I see this as very unlikely, and if it is real, Beth will have incredible hurdles to overcome to make it remotely viable for long-term play. For one thing, what base character format would they go with? Morrowind style with loads of class/stat options? Oblivion stripped down a bit? Or Skyrim wannabe-FPS style? If the latter, would there really be much to hold those players who love TES for the lore and RPG core versus those who just want a fast hack-n-slash game with a minimum of stats to deal with? Remember, the main parts of most MMOs that keep folks playing these days are focusing on improving gear/stats/skills to pursue more challenging content, not just hitting a hard cap and roaming randomly hoping to find a new mini-dungeon with the same content as the previous dozen mini-dungeons.

 

They can't seriously go after something like SWTOR has - while slapping MMO elements over a single-player game was unique, it most definitely was NOT something that could help keep players maintaining their subscriptions for extended periods of time (we will see just how badly they have hemorrhaged accounts on their next quarterly report, initial reports from folks tracking server status are not looking good for EA).
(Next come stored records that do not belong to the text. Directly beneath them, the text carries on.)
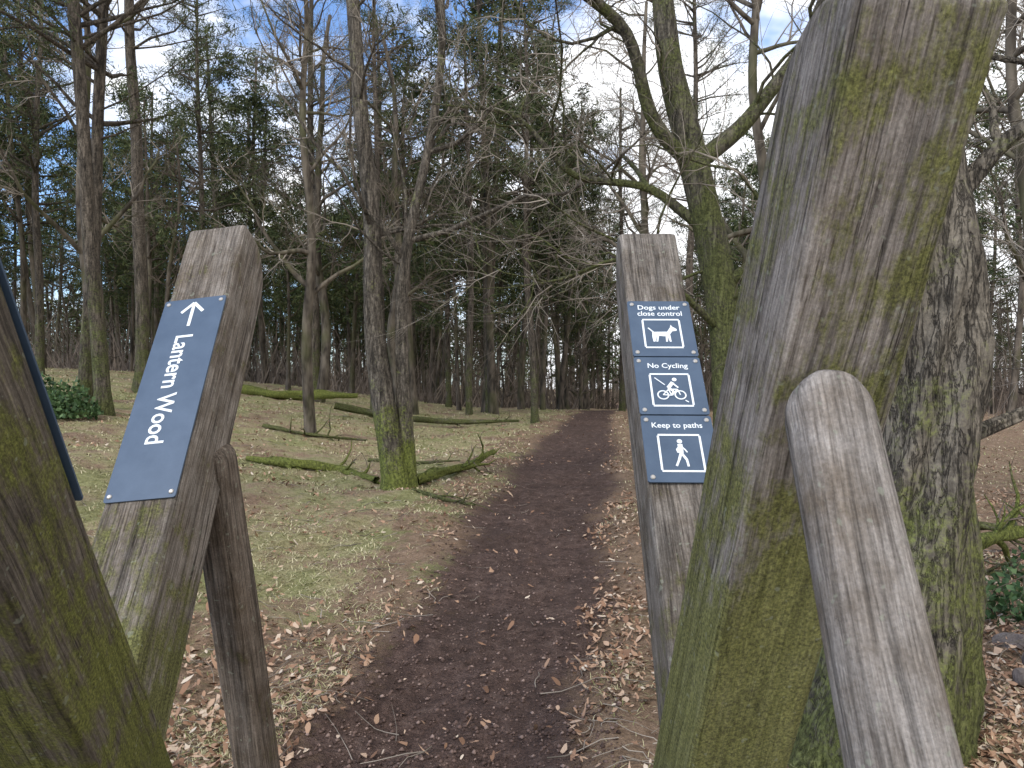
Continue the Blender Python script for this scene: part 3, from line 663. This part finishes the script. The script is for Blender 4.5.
# ---------------------------------------------------------------- light, sky, camera
EL,AZ=math.radians(42),math.radians(215)
sd=Vector((math.sin(AZ)*math.cos(EL),math.cos(AZ)*math.cos(EL),math.sin(EL)))
sl=bpy.data.lights.new('sun','SUN'); sl.energy=2.1; sl.angle=math.radians(14); sl.color=(1,.95,.87)
so=bpy.data.objects.new('sun',sl); so.rotation_euler=sd.to_track_quat('Z','Y').to_euler(); link(so)
w=bpy.data.worlds.new('World'); scene.world=w; w.use_nodes=True; nt=w.node_tree; bg=nt.nodes['Background']
sky=nt.nodes.new('ShaderNodeTexSky'); sky.sky_type='NISHITA'; sky.sun_disc=False; sky.sun_elevation=EL; sky.sun_rotation=AZ
tc=nt.nodes.new('ShaderNodeTexCoord'); mp=nt.nodes.new('ShaderNodeMapping'); mp.inputs['Scale'].default_value=(1,1,1.8); mp.inputs['Location'].default_value=(.3,.1,.0)
nz=nt.nodes.new('ShaderNodeTexNoise'); nz.inputs['Scale'].default_value=3.4; nz.inputs['Detail'].default_value=5; nz.inputs['Roughness'].default_value=.6
nt.links.new(tc.outputs['Generated'],mp.inputs['Vector']); nt.links.new(mp.outputs['Vector'],nz.inputs['Vector'])
sx=nt.nodes.new('ShaderNodeSeparateXYZ'); nt.links.new(tc.outputs['Generated'],sx.inputs[0])
ma=nt.nodes.new('ShaderNodeMath'); ma.operation='MULTIPLY_ADD'; ma.inputs[1].default_value=.34; nt.links.new(sx.outputs['X'],ma.inputs[0]); nt.links.new(nz.outputs['Fac'],ma.inputs[2])
rp=nt.nodes.new('ShaderNodeValToRGB'); rp.color_ramp.elements[0].position=.37; rp.color_ramp.elements[1].position=.52; nt.links.new(ma.outputs[0],rp.inputs[0])
sc_=nt.nodes.new('ShaderNodeVectorMath'); sc_.operation='MULTIPLY'; sc_.inputs[1].default_value=(1.4,1.65,2.0); nt.links.new(sky.outputs[0],sc_.inputs[0])
mx=nt.nodes.new('ShaderNodeMix'); mx.data_type='RGBA'; nt.links.new(rp.outputs['Color'],mx.inputs[0]); nt.links.new(sc_.outputs[0],mx.inputs[6]); mx.inputs[7].default_value=(10.6,10.7,11.0,1)
nt.links.new(mx.outputs[2],bg.inputs['Color']); bg.inputs['Strength'].default_value=.14

cam=bpy.data.cameras.new('camera'); cam.sensor_width=36; cam.lens=742/1024*36; cam.clip_start=.05; cam.clip_end=2000
cam.dof.use_dof=True; cam.dof.focus_distance=2.3; cam.dof.aperture_fstop=16
co=bpy.data.objects.new('camera',cam); co.location=(0,0,1.6); co.rotation_euler=(math.radians(90),0,0); link(co); scene.camera=co
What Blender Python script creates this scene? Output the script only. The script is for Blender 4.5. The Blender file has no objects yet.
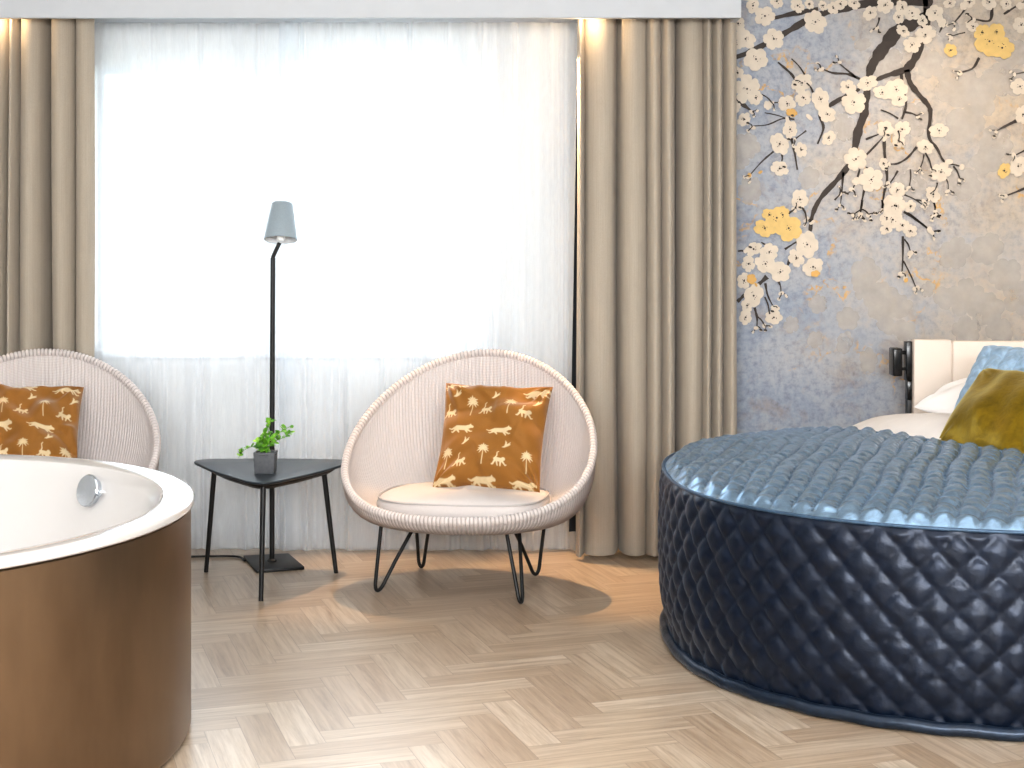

Making the game focused around a single-player story experience would also be VERY difficult should they try to keep the Skyrim model and have no classes to center those stories around. While they could try to focus on races, that only really goes so far without pushing for a stronger world/factional PvP element to add to the tensions between races for a more engaging story.

 

Above and beyond all that, we have all experienced firsthand just how high a quality Bethesda shows in their QA department (hint: nonexistent) - does anyone really trust them to have a release of a new game in a play-format they have zero experience in with a minimum of game-breaking bugs? Can anyone else foresee a repeat of the "oops, we broke resists with this patch" in a live MMO environment where the consequences become far more visible as players abuse that against certain difficult mob-fights, while others get slaughtered relentlessly by lower level caster-types and give up playing completely in frustration?

 

While Beth may try to jump feet-first into the MMO arena, they have serious need of testing the waters and learning firsthand what they are doing, before they put the reputation of their flagship brand on the line. I don't think anyone wants to see massive fallout against the TES name because Bethsoft didn't take the time to actually work out the differences between successful MMO experiences and those which last a few months then get forgotten before going F2P after multiple server merges... and being essentially a WoW clone is not the formula for that success either, as games like Rift, Aion, Vanguard and others can affirm.